Tel maître, tel serviteur

Tel maître, tel serviteur

MATTHIEU, CHAPITRE 18, 21-35

21Alors Pierre s’approcha de lui, et dit: Seigneur, combien de fois pardonnerai-je à mon frère, lorsqu’il péchera contre moi? Sera-ce jusqu’à sept fois? 22Jésus lui dit: Je ne te dis pas jusqu’à sept fois, mais jusqu’à septante fois sept fois.
23C’est pourquoi, le royaume des cieux est semblable à un roi qui voulut faire rendre compte à ses serviteurs. 24Quand il se mit à compter, on lui en amena un qui devait dix mille talents. 25Comme il n’avait pas de quoi payer, son maître ordonna qu’il fût vendu, lui, sa femme, ses enfants, et tout ce qu’il avait, et que la dette fût acquittée. 26Le serviteur, se jetant à terre, se prosterna devant lui, et dit: Seigneur, aie patience envers moi, et je te paierai tout. 27Emu de compassion, le maître de ce serviteur le laissa aller, et lui remit la dette. 28Après qu’il fut sorti, ce serviteur rencontra un de ses compagnons qui lui devait cent deniers. Il le saisit et l’étranglait, en disant: Paie ce que tu me dois. 29Son compagnon, se jetant à terre, le suppliait, disant: Aie patience envers moi, et je te paierai. 30Mais l’autre ne voulut pas, et il alla le jeter en prison, jusqu’à ce qu’il eût payé ce qu’il devait. 31Ses compagnons, ayant vu ce qui était arrivé, furent profondément attristés, et ils allèrent raconter à leur maître tout ce qui s’était passé. 32Alors le maître fit appeler ce serviteur, et lui dit: Méchant serviteur, je t’avais remis en entier ta dette, parce que tu m’en avais supplié; 33ne devais-tu pas aussi avoir pitié de ton compagnon, comme j’ai eu pitié de toi? 34Et son maître, irrité, le livra aux bourreaux, jusqu’à ce qu’il eût payé tout ce qu’il devait. 35C’est ainsi que mon Père céleste vous traitera, si chacun de vous ne pardonne à son frère de tout son cœur.

ROMAINS, 14, 5-9

5Tel fait une distinction entre les jours; tel autre les estime tous égaux. Que chacun ait en son esprit une pleine conviction. 6Celui qui distingue entre les jours agit ainsi pour le Seigneur. Celui qui mange, c’est pour le Seigneur qu’il mange, car il rend grâces à Dieu; celui qui ne mange pas, c’est pour le Seigneur qu’il ne mange pas, et il rend grâces à Dieu. 7En effet, nul de nous ne vit pour lui-même, et nul ne meurt pour lui-même. 8Car si nous vivons, nous vivons pour le Seigneur; et si nous mourons, nous mourons pour le Seigneur. Soit donc que nous vivions, soit que nous mourions, nous sommes au Seigneur. 9Car Christ est mort et il a vécu, afin de dominer sur les morts et sur les vivants.

SIRACIDE, 27-30 À 28-7

30 Rancune et colère, voilà des choses abominables où le pécheur est passé maître. 01 Celui qui se venge éprouvera la vengeance du Seigneur ; celui-ci tiendra un compte rigoureux de ses péchés. 02 Pardonne à ton prochain le tort qu’il t’a fait ; alors, à ta prière, tes péchés seront remis. 03 Si un homme nourrit de la colère contre un autre homme, comment peut-il demander à Dieu la guérison ? 04 S’il n’a pas de pitié pour un homme, son semblable, comment peut-il supplier pour ses péchés à lui ?05 Lui qui est un pauvre mortel, il garde rancune ; qui donc lui pardonnera ses péchés ?

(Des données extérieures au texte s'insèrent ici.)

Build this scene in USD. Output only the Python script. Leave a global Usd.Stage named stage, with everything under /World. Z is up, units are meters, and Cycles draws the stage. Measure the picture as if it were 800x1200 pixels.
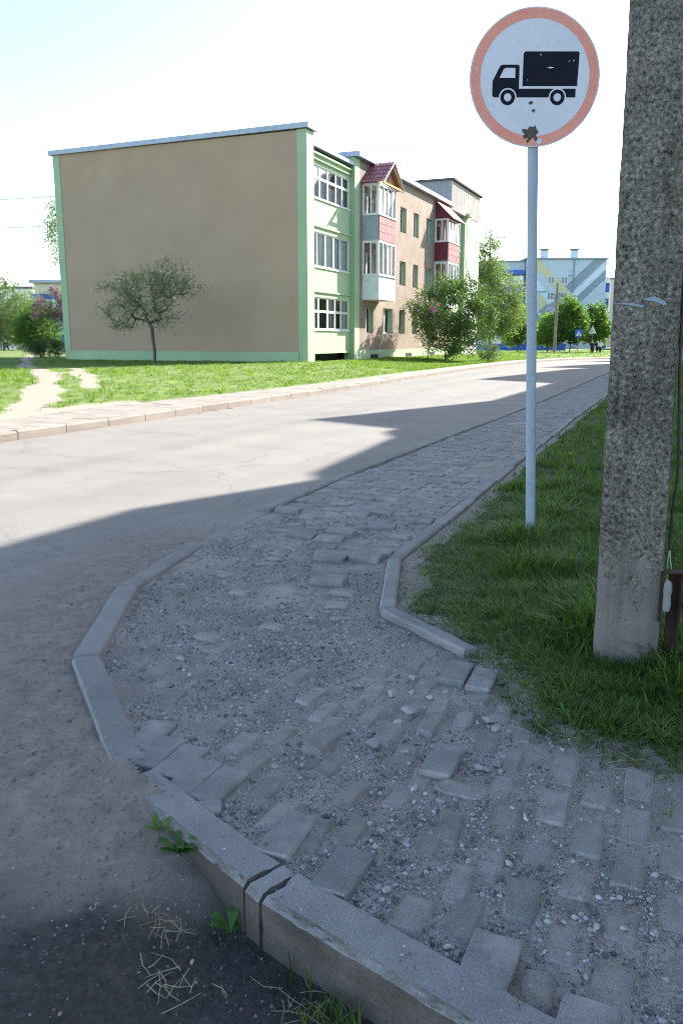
import math, random
import numpy as np, trimesh, shapely
from shapely.geometry import Polygon, Point, LineString
from shapely import affinity
import manifold3d as m3
from pxr import Usd, UsdGeom, UsdLux, UsdShade, Gf, Sdf, Vt
import usdkit, meshkit

stage = Usd.Stage.CreateInMemory()
UsdGeom.SetStageUpAxis(stage, 'Z')
UsdGeom.SetStageMetersPerUnit(stage, 1.0)
UsdGeom.Xform.Define(stage, '/World')
stage.SetDefaultPrim(stage.GetPrimAtPath('/World'))
rng = np.random.default_rng(7)
random.seed(7)

# ------------------------------------------------------------------ camera, sky, sun, exposure
# x: to the right across the street, y: along the street, z: up; pavement near the viewer at z = 0
YAW, PITCH, EYE = math.radians(22.67), math.atan(202 / 985), 1.30
cam = UsdGeom.Camera.Define(stage, '/World/camera')
cam.CreateFocalLengthAttr(985 * 24.0 / 800)
cam.CreateHorizontalApertureAttr(24.0)
cam.CreateVerticalApertureAttr(24.0 * 1024 / 682)
cam.CreateClippingRangeAttr(Gf.Vec2f(0.05, 5000))
cam.CreateExposureAttr(1.62)
_F = np.array([-math.sin(YAW) * math.cos(PITCH), math.cos(YAW) * math.cos(PITCH), -math.sin(PITCH)])
_R = np.array([math.cos(YAW), math.sin(YAW), 0.0])
_U = np.cross(_R, _F)
cam.AddTransformOp().Set(Gf.Matrix4d(*_R, 0, *_U, 0, *(-_F), 0, 0, 0, EYE, 1))

SUN_AZ, SUN_EL = math.radians(67.0), math.radians(32.0)     # azimuth measured from +x towards +y
S = np.array([math.cos(SUN_AZ) * math.cos(SUN_EL), math.sin(SUN_AZ) * math.cos(SUN_EL), math.sin(SUN_EL)])
usdkit.material(stage, '/World/Looks/sky_look', {
    'sky': ('sky_texture', {'sky_type': 'single_scattering', 'sun_disc': False, 'sun_elevation': SUN_EL,
                            'sun_rotation': math.atan2(S[0], S[1]), 'altitude': 150.0, 'air_density': 1.0,
                            'aerosol_density': 1.2, 'ozone_density': 1.0}),
    'bg': ('background_shader', {'strength': 0.115})},
    [('sky.color', 'bg.color')], surface='bg.background')
dome = UsdLux.DomeLight.Define(stage, '/World/sky')
UsdShade.MaterialBindingAPI.Apply(dome.GetPrim()).Bind(UsdShade.Material.Get(stage, '/World/Looks/sky_look'))
dome.GetPrim().SetCustomDataByKey('kind', 'structure')
sun = UsdLux.DistantLight.Define(stage, '/World/sun')
sun.CreateIntensityAttr(1.2)
sun.CreateAngleAttr(0.4)
sun.CreateNormalizeAttr(True) if hasattr(sun, 'CreateNormalizeAttr') else None
sun.CreateColorAttr(Gf.Vec3f(1.0, 0.95, 0.87))
_z = S
_x = np.cross([0, 0, 1.0], _z); _x /= np.linalg.norm(_x)
_y = np.cross(_z, _x)
sun.AddTransformOp().Set(Gf.Matrix4d(*_x, 0, *_y, 0, *_z, 0, 0, 0, 50, 1))

# ------------------------------------------------------------------ helpers: names, things, parts
_used = {}
def path_for(parent, name):
    k = (parent, name)
    n = _used.get(k, 0)
    _used[k] = n + 1
    return f'{parent}/{name}' + (f'_{n:03d}' if n else '')

def tag(prim, label=None, cat=None, group=None, kind=None):
    prim = prim.GetPrim() if hasattr(prim, 'GetPrim') else prim
    for k, v in (('label', label), ('category', cat), ('group', group), ('kind', kind)):
        if v: prim.SetCustomDataByKey(k, v)
    return prim

def thing(name, label, cat, loc=(0, 0, 0), rotz=0.0, group=None, kind=None):
    x = UsdGeom.Xform.Define(stage, path_for('/World', name))
    x.AddTranslateOp().Set(Gf.Vec3d(*map(float, loc)))
    if rotz: x.AddRotateZOp().Set(math.degrees(rotz))
    tag(x, label, cat, group, kind)
    return str(x.GetPath())

def obj(parent, name, mesh, mat, smooth=False, label=None, kind=None, prim_vars=None):
    m = usdkit.mesh(stage, path_for(parent, name), mesh, '/World/Looks/' + mat, smooth)
    tag(m, label, None, None, kind)
    if prim_vars:
        for k, v in prim_vars.items():
            UsdGeom.PrimvarsAPI(m).CreatePrimvar(k, Sdf.ValueTypeNames.FloatArray, 'vertex').Set(Vt.FloatArray.FromNumpy(np.asarray(v, np.float32)))
    return str(m.GetPath())

def single(name, mesh, mat, label, cat, group=None, smooth=False):
    m = usdkit.mesh(stage, path_for('/World', name), mesh, '/World/Looks/' + mat, smooth)
    tag(m, label, cat, group)
    return str(m.GetPath())

def copy_thing(src, name, label, cat, loc, rotz=0.0, group=None, scale=None):
    x = UsdGeom.Xform.Define(stage, path_for('/World', name))
    p = x.GetPrim()
    x.AddTranslateOp().Set(Gf.Vec3d(*map(float, loc)))
    x.AddRotateZOp().Set(math.degrees(rotz))
    if scale: x.AddScaleOp().Set(Gf.Vec3f(*scale))
    p.GetReferences().AddInternalReference(src)
    p.SetInstanceable(True)
    tag(p, label, cat, group)
    return str(x.GetPath())

# ------------------------------------------------------------------ helpers: shapes
cat_ = trimesh.util.concatenate
def box(x0, x1, y0, y1, z0, z1):
    m = trimesh.creation.box((abs(x1 - x0), abs(y1 - y0), abs(z1 - z0)))
    m.apply_translation(((x0 + x1) / 2, (y0 + y1) / 2, (z0 + z1) / 2))
    return m

def bevel_box(sx, sy, sz, b):
    """box on the origin, centred, with chamfered edges (a hull)."""
    p = []
    for i in (-1, 1):
        for j in (-1, 1):
            for k in (-1, 1):
                p += [(i * (sx / 2 - b), j * (sy / 2 - b), k * sz / 2), (i * (sx / 2 - b), j * sy / 2, k * (sz / 2 - b)), (i * sx / 2, j * (sy / 2 - b), k * (sz / 2 - b))]
    return trimesh.convex.convex_hull(np.array(p))

def extrude(poly, h):
    gs = [g for g in getattr(poly, 'geoms', [poly]) if g.area > 1e-9]
    return cat_([trimesh.creation.extrude_polygon(g, h, engine='earcut') for g in gs])

def facade(poly, x0, thick):
    """poly in (y, z), becomes a slab whose outer face is x = x0 and which goes back by thick."""
    m = extrude(poly, thick)
    v = m.vertices.copy()
    m.vertices = np.stack([v[:, 2] + x0 - thick, v[:, 0], v[:, 1]], 1)
    return m

def sideslab(poly, y0, thick):
    """poly in (x, z), slab from y0 to y0 + thick."""
    m = extrude(poly, thick)
    v = m.vertices.copy()
    m.vertices = np.stack([v[:, 0], v[:, 2] + y0, v[:, 1]], 1)
    m.invert()
    return m

def rect(a, b, c, d): return shapely.box(a, c, b, d)       # a..b, c..d

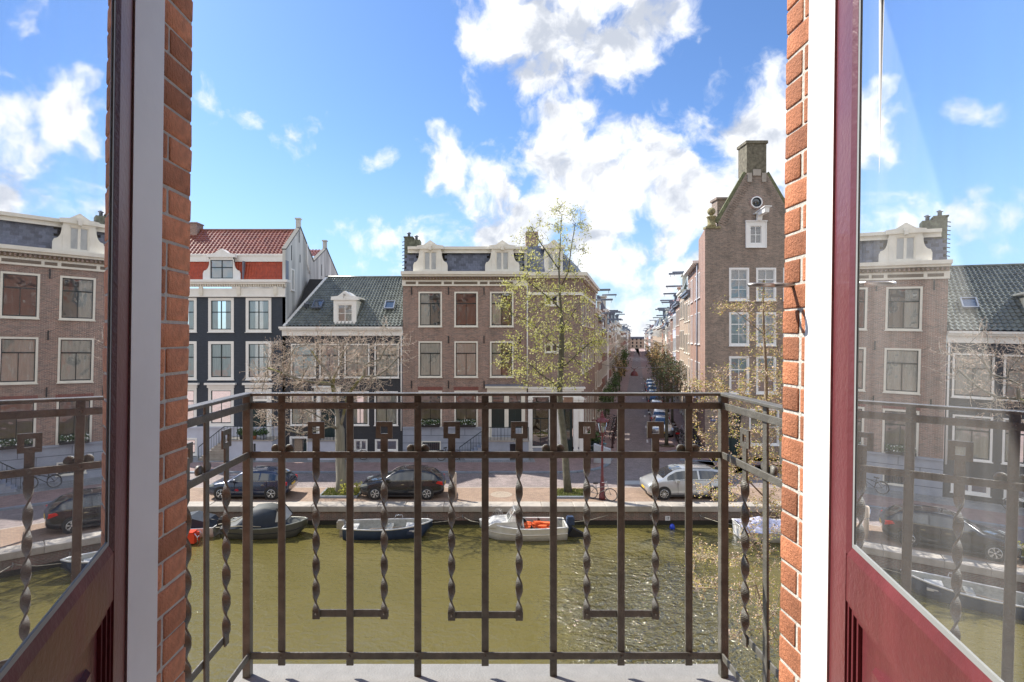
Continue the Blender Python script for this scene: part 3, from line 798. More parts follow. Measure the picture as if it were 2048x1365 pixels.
# cornice
b = MB(); b.box(-.05, -.14, 11.5, W1 + .02, .0, 12.02); b.box(-.05, -.2, 11.42, W1 + .05, .0, 11.5)
b.box(-.05, -.42, 12.3, W1 + .12, .0, 12.44); b.box(-.05, -.55, 12.443, W1 + .3, .3, 12.62)
part('cornice', b, M_white, navy)
modillions(navy, .05, W1 + .05, -.02, 12.3, M_cream, .17, (.09, .28, .16))
for c in (333, 405, 480, 553):
    b = MB(); xx = lx_(c); b.box(xx - .12, -.3, 11.62, xx + .12, -.142, 12.14); b.box(xx - .09, -.26, 11.5, xx + .09, -.142, 11.617); part('bracket', b, M_cream, navy)
# mansard band in flat orange tiles (real courses)
b = MB(); xs0, xs1 = .0, W1 - .1; rows, pit = 5, .19
n_ = int((xs1 - xs0) / pit)
for r_ in range(rows):
    for i in range(n_):
        a = xs0 + (xs1 - xs0) * i / n_; c = xs0 + (xs1 - xs0) * (i + 1) / n_
        za = 12.64 + 1.36 * r_ / rows; zb = 12.64 + 1.36 * (r_ + 1) / rows + .03; ya = .12 + .4 * r_ / rows; yb = .12 + .4 * (r_ + 1) / rows
        m_ = (a + c) / 2
        b.add([(a, ya - .005, za), (m_, ya - .045, za), (c, ya - .005, za), (c, yb + .02, zb), (m_, yb - .005, zb), (a, yb + .02, zb)], [(0, 1, 4, 5), (1, 2, 3, 4)])
part('mansard_tiles', b, M_tile_o, navy, kind='stuff')
b = MB(); b.box(W1 - .1, .03, 12.62, W1 + .02, .6, 14.05); b.box(lx_(484), .06, 12.64, lx_(486), .4, 14.0); part('lead_flashing', b, M_lead, navy)
b = MB(); b.box(0, .42, 14.0, W1 - .12, .62, 14.42); b.box(0, .36, 14.42, W1 - .12, .7, 14.55); part('upper_fascia', b, M_white, navy)
pantiles((0, .5, 14.5), (W1 - .15, .5, 14.5), (0, 3.2, 16.76), (W1 - .15, 3.2, 16.76), 32, 11, 'pantile_slope', M_pantile_r, navy, .065, .04)
b = MB(); b.box(0, 3.1, 16.76, W1 - .05, 3.32, 16.88); part('ridge', b, M_pantile_r, navy)
b = MB(); b.prism([(3.22, 16.72), (6.5, 14.7), (.6, 14.3)], .0, W1 - .2, axis='x'); part('roof_core', b, M_dark, navy)
# dormer
dormer(navy, lx_(443), 12.62, 2.66, 1.62, 1.6, -.02, 'curved', M_white, 'two', 1.75, 1.45)
# gable wall to the right, stained plaster
gp = [(.0, 0), (.0, 11.4), (.0, 14.77), (3.2, 16.98), (6.5, 14.8), (10.3, 16.5), (14.3, 14.45), (14.3, 0)]
b = MB(); b.prism(gp, W1 - .22, W1 - .005, axis='x'); part('gable_wall', b, M_plaster, navy)
b = MB()
for i in range(2, 6):
    p, q = gp[i], gp[i + 1]; b.bar((W1 - .12, p[0], p[1] + .06), (W1 - .12, q[0], q[1] + .06), .32, .1)
part('gable_coping', b, mat('grey_gable_coping', (.15, .15, .14), .8), navy)
for (yy, zz) in ((3.2, 17.0), (10.3, 16.55)):
    b = MB(); b.box(W1 - .3, yy - .16, zz - .1, W1 + .0, yy + .16, zz + .62); b.box(W1 - .36, yy - .22, zz + .62, W1 + .06, yy + .22, zz + .72); part('chimney', b, M_plaster, navy)
pantiles((W1 - 3, 8.5, 15.5), (W1 - .2, 8.5, 15.5), (W1 - 3, 10.2, 16.4), (W1 - .2, 10.2, 16.4), 10, 4, 'pantile_slope', M_pantile_r, navy, .065, .04)
window(navy, W1, 12.0, .75, 1.6, 'single', y=1.1, rotz=R(90), fw=.1)
b = MB(); b.tube([(W1 + .08, 4.6, 16.0), (W1 + .08, 4.6, 14.4), (W1 + .08, 5.3, 13.7)], .05, 6); part('drain_pipe', b, M_white, navy)
b = MB()
for (yy, z0_, z1_) in ((1.2, 14.2, 15.3), (2.9, 15.8, 16.7), (3.1, 14.3, 14.9), (8.8, 13.9, 14.9)):
    b.box(W1 - .003, yy - .03, z0_, W1 + .03, yy + .03, z1_)
part('wall_anchor', b, M_black, navy)
b = MB(); b.box(.0, 2.6, 15.5, .9, 3.6, 17.5); b.box(-.05, 2.55, 17.5, .95, 3.65, 17.6); part('chimney', b, M_brown, navy, (lx_(330), 0, -.3))
b = MB(); b.box(-1, 14.3, 0, W1, 14.5, 14.4); part('back_wall', b, M_plaster, navy)

# the navy house's outside stair (moves with the house front: its own thing)
def railing(parent, pts, h=.95, m=M_green, posts=6, name='handrail'):
    b = MB(); b.tube([Vector(p) + Vector((0, 0, h)) for p in pts], .028, 6); part(name, b, m, parent)
    b = MB()
    for i in range(len(pts) - 1):
        a, c = Vector(pts[i]), Vector(pts[i + 1]); n = max(1, int((c - a).length / .22))
        for j in range(n + 1):
            p = a.lerp(c, j / n); r_ = .022 if j % 4 == 0 else .011
            b.tube([p, p + Vector((0, 0, h))], r_, 5)
    part('baluster', b, m, parent, kind='stuff')
st1 = thing('stone_stair', 'grey stone stair with dark green iron railing rising to the navy house door', 'stairs', (fx(418), D0 - 1.45, .07))
sx1 = fx(467) - fx(418)
stair_flight(st1, 0, sx1, 0, 1.3, 0, 1.36, 8, M_coping)
b = MB(); b.box(sx1, 0, 0, fx(505) - fx(418), 1.38, 1.36); part('landing', b, M_palestone, st1)
b = MB(); b.box(fx(528) - fx(418), 0, 0, fx(560) - fx(418), 1.38, 1.36); b.box(fx(505) - fx(418), .0, 1.18, fx(528) - fx(418), 1.38, 1.36); part('landing', b, M_palestone, st1)
b = MB(); b.box(sx1 - .05, -.06, 1.363, fx(562) - fx(418), 1.38, 1.43); part('landing_slab', b, M_coping, st1)
railing(st1, [(0, .02, .0), (sx1, .02, 1.4), (fx(562) - fx(418), .02, 1.4)])
def plant_pot(x, y, z, s, label, potm, leafm=M_leaf_g, cat='potted plant', flower=None, seed=1):
    t_ = thing('potted_plant', label, cat, (x, y, z)); b = MB(); b.lathe((0, 0, 0), [(.0, 0), (.12 * s, 0), (.17 * s, .28 * s), (.15 * s, .28 * s), (0, .25 * s)], 12); part('pot', b, potm, t_)
    rr = random.Random(seed); b = MB()
    for _ in range(160):
        v = Vector((rr.gauss(0, 1), rr.gauss(0, 1), rr.gauss(0, 1))).normalized() * rr.uniform(.1, .3) * s; v.z = abs(v.z) * 1.2 + .26 * s
        a = Vector((rr.gauss(0, 1), rr.gauss(0, 1), rr.gauss(0, 1))).normalized() * .06 * s; c = a.orthogonal().normalized() * .04 * s
        b.add([v - a, v + c, v + a, v - c], [(0, 1, 2, 3)], 1 if (flower and rr.random() < .25) else 0)
    part('leaves', b, [leafm] + ([flower] if flower else []), t_, kind='stuff')
    return t_
M_terra = mat('terracotta', (.42, .16, .07), .8)
plant_pot(fx(498), D0 - 1.1, 1.5, 1.3, 'dark round shrub in a black pot on the navy house landing', M_black, seed=3)
plant_pot(fx(522), D0 - 1.2, 1.5, 1.1, 'green plant in a terracotta pot on the stair landing', M_terra, seed=4)
plant_pot(fx(540), D0 - 1.2, 1.5, 1.3, 'wide low green plant at the right end of the landing', M_greyblue, seed=5)

# ================================================================== charcoal house with long tiled roof
HX = -14.04; W2 = 8.36
char = thing('charcoal_house', 'low charcoal painted house under a long dark pantile roof', 'house', (HX, D0, 0))
def lx_(px): return fx(px) - HX
holes, wins = [], []
for (c, w, cu) in ((607, 50, 2), (659, 40, 1), (714, 50, 2), (773.5, 49, 2)):
    x0, x1 = lx_(c - w / 2), lx_(c + w / 2); holes.append((x0 + .1, x1 - .1, fz(756) + .1, fz(688) - .1)); wins.append((x0, fz(756), x1 - x0, fz(688) - fz(756), 'dutch', cu))
for (c, w, cu) in ((604, 46, 1), (720, 36, 1), (772.5, 47, 2)):
    x0, x1 = lx_(c - w / 2), lx_(c + w / 2); holes.append((x0 + .1, x1 - .1, fz(851) + .1, fz(783) - .1)); wins.append((x0, fz(851), x1 - x0, fz(783) - fz(851), 'dutch', cu))
for (a, c, yt, yb) in ((708, 735, 879, 903), (750, 796, 879, 903)):
    holes.append((lx_(a) + .05, lx_(c) - .05, fz(yb) + .05, fz(yt) - .05)); wins.append((lx_(a), fz(yb), lx_(c) - lx_(a), fz(yt) - fz(yb), 'casement', 0))
holes.append((lx_(640), lx_(672), 1.42, fz(790))); holes.append((lx_(582), lx_(616), .06, fz(875)))
part('wall', wall_open(W2, 0, 8.66, holes), M_charcoal, char)
for w in wins: window(char, *w[:5], curtain=w[5], fw=.10)
b = MB(); b.box(lx_(642), .10, 1.42, lx_(670), .16, fz(806)); dr = part('door', b, M_green, char)
b = MB(); b.box(lx_(634), -.14, 1.42, lx_(641), .10, fz(786)); b.box(lx_(671), -.14, 1.42, lx_(678), .10, fz(786)); b.box(lx_(630), -.2, fz(786), lx_(682), .10, fz(776)); b.box(lx_(626), -.3, fz(776), lx_(686), .0, fz(772)); part('door_surround', b, M_white, char)
b = MB(); b.box(lx_(580), -.10, .06, lx_(584), .08, fz(873)); b.box(lx_(614), -.10, .06, lx_(618), .08, fz(873)); b.box(lx_(584), -.10, fz(877), lx_(614), .08, fz(873)); part('door_frame', b, M_white, char)
b = MB(); b.box(lx_(588), .08, .06, lx_(604), .14, fz(877)); part('door', b, M_sand, char); b = MB(); b.box(lx_(606), .12, .06, lx_(613), .16, fz(877)); part('door', b, M_green, char)
b = MB(); b.box(-.2, -.16, 8.66, W2 + .0, .0, 9.05); b.box(-.3, -.36, 9.05, W2 + .0, .05, 9.16); b.box(-.34, -.46, 9.163, W2, .1, 9.30); part('cornice', b, M_white, char)
pantiles((-.0, -.2, 9.32), (W2, -.2, 9.32), (1.62, 4.8, 13.3), (W2, 4.8, 13.3), 31, 20, 'pantile_slope', M_pantile_d, char, .075, .045)
b = MB(); b.prism([(-.1, 9.2), (4.8, 13.2), (9.6, 9.2)], .2, W2 - .02, axis='x'); part('roof_core', b, M_dark, char)
b = MB(); b.bar((-.02, -.2, 9.36), (1.6, 4.8, 13.36), .24, .1); part('verge_board', b, M_white, char)
b = MB(); b.tube([(1.5, 4.8, 13.36), (W2, 4.8, 13.36)], .10, 8); part('ridge_tiles', b, M_pantile_d, char)
b = MB(); b.add([(0, 0, 0), (0, 0, 8.7), (0, .3, 9.3), (1.62, 4.8, 13.3), (1.62, 9.6, 9.3), (0, 9.6, 0)], [(0, 1, 2, 3, 4, 5)]); part('party_wall', b, M_plaster, char)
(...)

PRÉDICATION : TEL MAÎTRE, TEL SERVITEUR

En première lecture, le texte de l’Evangile semble avoir une structure simple et une morale limpide, dans le ton de celle du Siracide.  Tout commence avec une question de Pierre sur le pardon envers le prochain, question à laquelle Jésus répond sans ambigüité : il faut faire preuve envers tous d’un pardon presque infini (nous avons ici une référence à Genèse 4 : une vengeance de 7 fois 70 fois, est associée au meurtre d’un enfant – il faut donc encore pardonner à son prochain « comme si même » il avait tué votre enfant).

Ce pardon exemplaire, presque surhumain, du croyant, Jésus choisit ensuite de l’illustrer par une parabole : « le royaume des cieux est semblable à un roi… ». Ce Roi, le dernier verset semble classiquement l’identifier au Père Céleste, c’est-à-dire à Dieu.  Tout le passage nous raconterait alors que ce Roi céleste a remis à son serviteur une immense dette, au-delà d’ailleurs des espérances de ce dernier. Notons en effet que le serviteur ne demandait qu’un délai avant que ne s’applique la décision de vente de sa famille. Il ne conteste pas cette vente, car vu l’ampleur de la dette (un talent d’argent valant deux ans de travail d’un ouvrier) il était légitime que toute sa famille travaille gratuitement pendant des années pour rembourser le Roi. Le Roi cependant ne s’arrêtera pas à ce qui semble économiquement juste mais au contraire, « les entrailles retournées » comme dit le texte en grec, il décide d’effacer l’intégralité de la dette et de pardonner au serviteur, comme Jésus vient de l’enseigner à Pierre.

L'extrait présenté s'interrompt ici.